This paper addresses the determinants of public expenditure policies, by reviewing theories and empirical investigations of what features explain the budget process and how the various attributes of actors—including politicians, bureaucrats, interest groups, and donors—and of institutions and political and economic governance environments affect the prioritization of public investments. It draws conclusions with regard to the determinants of agricultural public investments.
Studies that explicitly examine the budget process as it pertains to agricultural ministries and agencies in developing countries question the relevance of the formal budget process to understanding how decisions are actually made. There exists a body of work, adhering to the so-called garbage can budgeting model, which, although clearly rejecting the notion of a textbook budget process in empirical reality, seems to also reject the notion that there are any systematic politico-economic or other influences on how public expenditures are apportioned across competing needs. The budgetary model of incrementalism, at the other extreme, models budget makers as backward looking and changes in budget allocation as incremental. Another body of literature focuses on nature in which budgetary trade-offs are or are not made. The passage of the final budget—however it is arrived at—is not the end of the budget process, as there is still the implementation and execution of that budget. Discrepancies between the approved agricultural budget and the executed budget in the sector can come in the form of leakages, or they can occur because of a lack of capacity to execute or because of changing priorities mid–fiscal year.

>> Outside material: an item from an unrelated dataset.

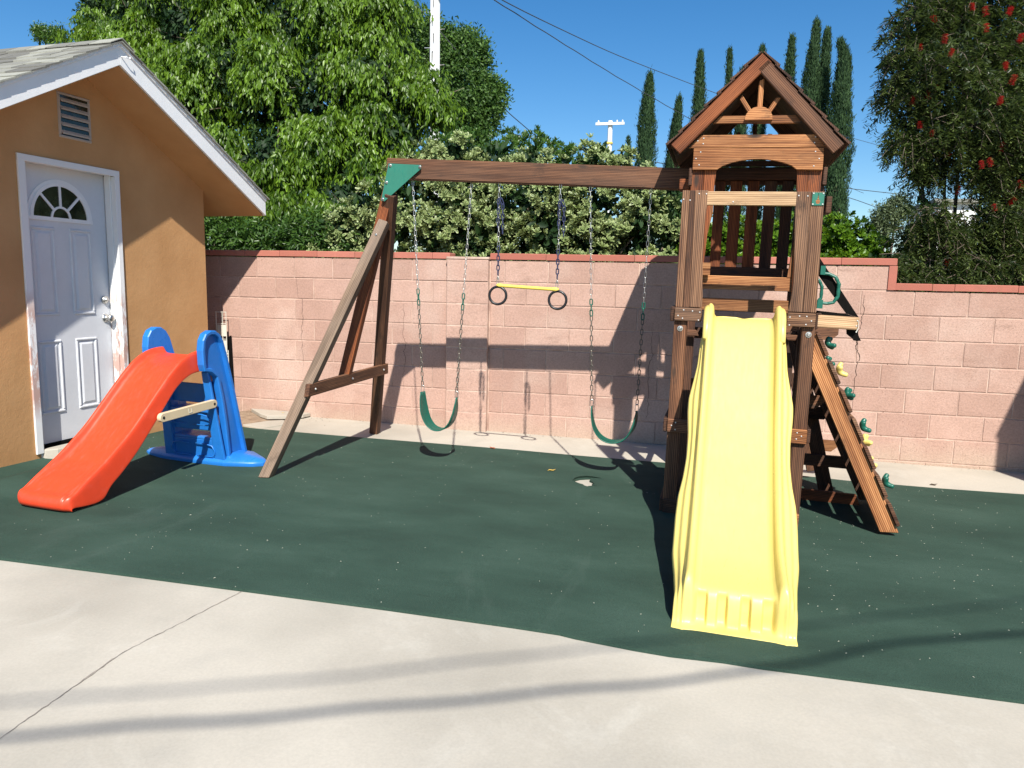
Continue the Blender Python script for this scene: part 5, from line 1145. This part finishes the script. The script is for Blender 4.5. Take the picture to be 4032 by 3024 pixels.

One conception of the budget allocation process prevalent in the economics literature offers an economistic view of public resource allocation undertaken by a benevolent and autocratic (in the sense of unencumbered) social planner seeking to maximize aggregate welfare. Other distinct branches have developed within the public choice literature, including those that depart from the notion of an unencumbered policymaker. One such branch of this literature analyzes budget outcomes emerging from the interface between budget-maximizing bureaucrats and vote-seeking politicians. In the collective action literature, characteristics of interest groups (in the broadest sense of the term) affect these groups’ ability to press for public policies, including agricultural investments, subsidies, and other public interventions, that are favorable to them. An interesting phenomenon in policy processes is the seeming existence of a status quo bias among policymakers, such that policies that have outlived their usefulness, such as agricultural input subsidies, appear to often fail to be discontinued. A diverse literature examines donors as actors, with their sets of incentives, constraints, and preferences, and the reach of their influence over public spending in developing countries.
It is often difficult to attribute to policymakers’ actions the creation or improvement of certain services. Incorrect or imperfect attribution, in turn, dampens policymakers’ (political) incentives to undertake effort in improving services and infrastructure and drives the prioritization of investments. The extent to which attribution is achieved depends on the visibility of the investments, and on the length of lag between the time when resources are allocated to provide a good or service and the time when the good or service is created. This helps explain the underinvestment in agricultural research.
Areas of public spending in which large infrastructural or other capital investments are undertaken lend themselves more to rent-seeking activities by public officials. The prevalence of corruption in a society thus affects the composition of public spending, by increasing aggregate public investments, although the quality of these investments will be lower. The effect of wider political governance features of countries on the composition of public investments is more complex, nonlinear and not fully conclusive in the literature.